Say how many lines of the material below contain the word "Blender", with no other words.

== GIVEN DATA ==
========================================

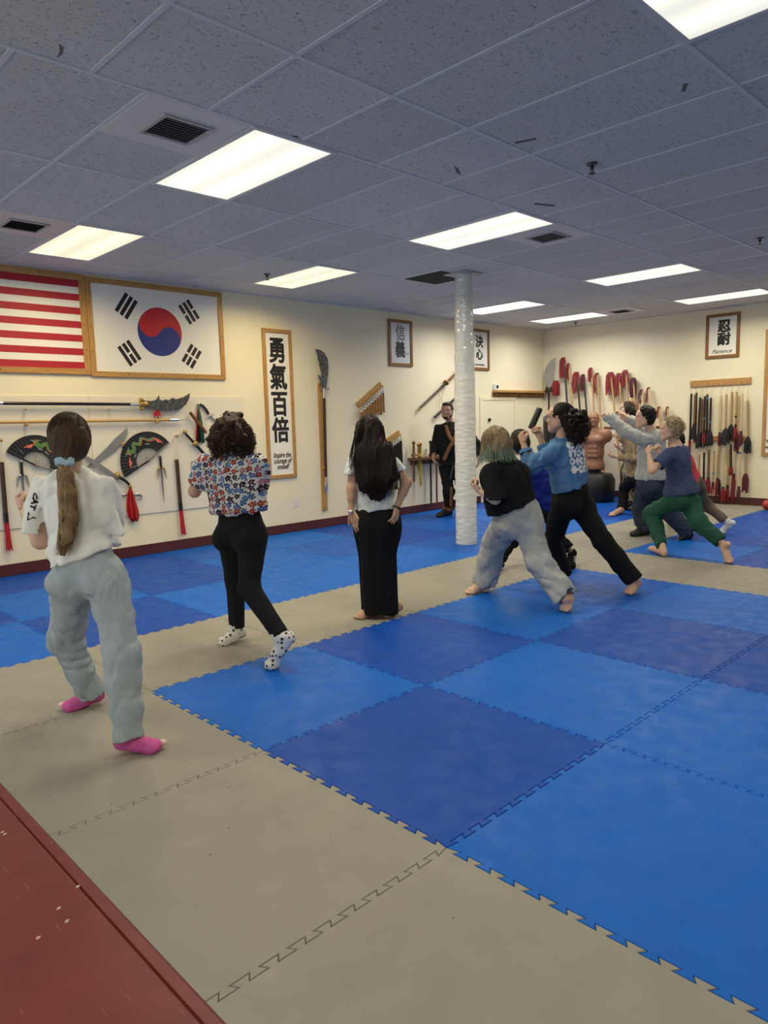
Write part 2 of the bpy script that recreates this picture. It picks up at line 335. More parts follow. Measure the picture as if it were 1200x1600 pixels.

========================================

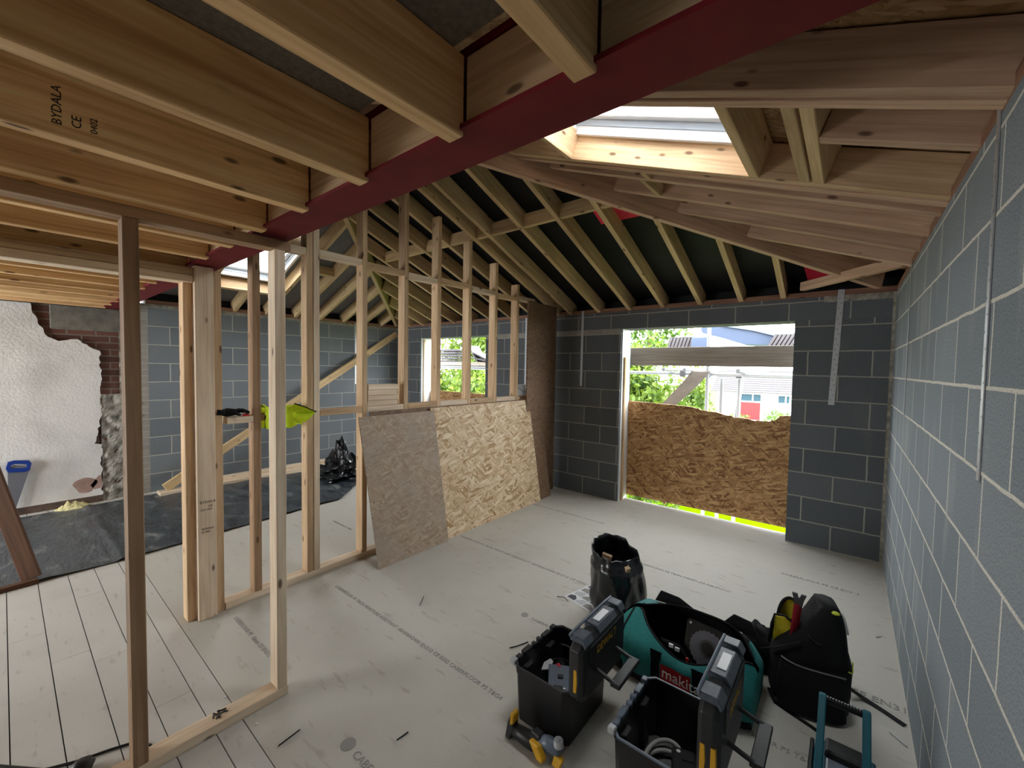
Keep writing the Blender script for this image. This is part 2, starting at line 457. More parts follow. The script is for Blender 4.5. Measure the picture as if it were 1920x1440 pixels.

========================================

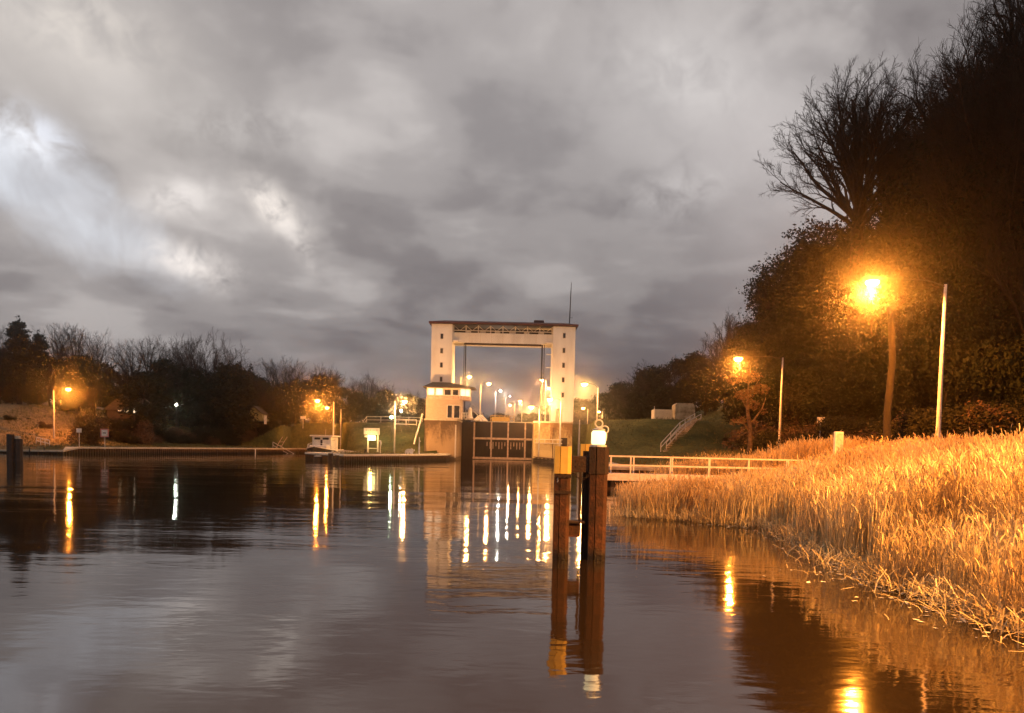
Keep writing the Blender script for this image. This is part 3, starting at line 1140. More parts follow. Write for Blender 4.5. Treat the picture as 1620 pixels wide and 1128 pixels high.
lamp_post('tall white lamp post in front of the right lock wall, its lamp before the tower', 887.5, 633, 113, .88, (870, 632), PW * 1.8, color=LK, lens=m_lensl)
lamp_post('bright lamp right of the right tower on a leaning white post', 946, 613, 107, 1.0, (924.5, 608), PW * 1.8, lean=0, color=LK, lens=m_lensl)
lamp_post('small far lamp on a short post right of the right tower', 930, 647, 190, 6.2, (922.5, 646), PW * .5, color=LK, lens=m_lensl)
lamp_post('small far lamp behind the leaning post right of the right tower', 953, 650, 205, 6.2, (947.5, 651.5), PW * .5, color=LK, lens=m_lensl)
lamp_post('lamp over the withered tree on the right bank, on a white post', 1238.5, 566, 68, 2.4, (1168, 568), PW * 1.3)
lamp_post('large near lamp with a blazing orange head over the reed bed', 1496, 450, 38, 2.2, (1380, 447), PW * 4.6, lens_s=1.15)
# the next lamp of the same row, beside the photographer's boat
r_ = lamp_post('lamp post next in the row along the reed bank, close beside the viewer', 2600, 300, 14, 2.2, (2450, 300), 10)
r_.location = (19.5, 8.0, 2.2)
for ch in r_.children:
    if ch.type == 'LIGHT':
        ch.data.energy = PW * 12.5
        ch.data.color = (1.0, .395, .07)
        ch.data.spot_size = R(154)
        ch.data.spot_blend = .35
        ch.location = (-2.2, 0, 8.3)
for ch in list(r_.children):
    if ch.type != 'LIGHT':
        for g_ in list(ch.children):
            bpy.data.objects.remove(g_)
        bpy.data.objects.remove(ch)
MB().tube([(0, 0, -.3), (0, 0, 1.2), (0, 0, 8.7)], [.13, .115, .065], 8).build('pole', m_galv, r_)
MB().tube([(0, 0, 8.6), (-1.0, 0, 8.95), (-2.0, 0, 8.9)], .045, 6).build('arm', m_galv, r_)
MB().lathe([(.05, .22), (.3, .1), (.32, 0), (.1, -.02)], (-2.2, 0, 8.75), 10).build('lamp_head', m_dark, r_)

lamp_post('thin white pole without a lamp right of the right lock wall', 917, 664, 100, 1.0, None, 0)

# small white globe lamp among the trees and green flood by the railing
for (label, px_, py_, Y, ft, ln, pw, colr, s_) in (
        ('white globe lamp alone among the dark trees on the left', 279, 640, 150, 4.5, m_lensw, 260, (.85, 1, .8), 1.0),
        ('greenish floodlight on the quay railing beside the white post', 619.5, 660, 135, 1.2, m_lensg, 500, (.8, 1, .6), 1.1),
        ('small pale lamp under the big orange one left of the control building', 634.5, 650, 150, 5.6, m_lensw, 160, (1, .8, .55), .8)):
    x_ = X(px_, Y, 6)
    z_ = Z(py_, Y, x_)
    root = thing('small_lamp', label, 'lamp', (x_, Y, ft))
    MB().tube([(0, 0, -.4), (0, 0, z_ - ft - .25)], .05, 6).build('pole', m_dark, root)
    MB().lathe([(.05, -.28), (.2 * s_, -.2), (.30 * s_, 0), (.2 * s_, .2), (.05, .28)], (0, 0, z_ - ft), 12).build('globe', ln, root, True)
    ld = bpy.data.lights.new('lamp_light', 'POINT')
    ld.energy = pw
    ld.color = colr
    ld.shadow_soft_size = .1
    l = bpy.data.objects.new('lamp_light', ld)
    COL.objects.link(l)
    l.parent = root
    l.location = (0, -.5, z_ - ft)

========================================

== RESPONSE BELOW ==
2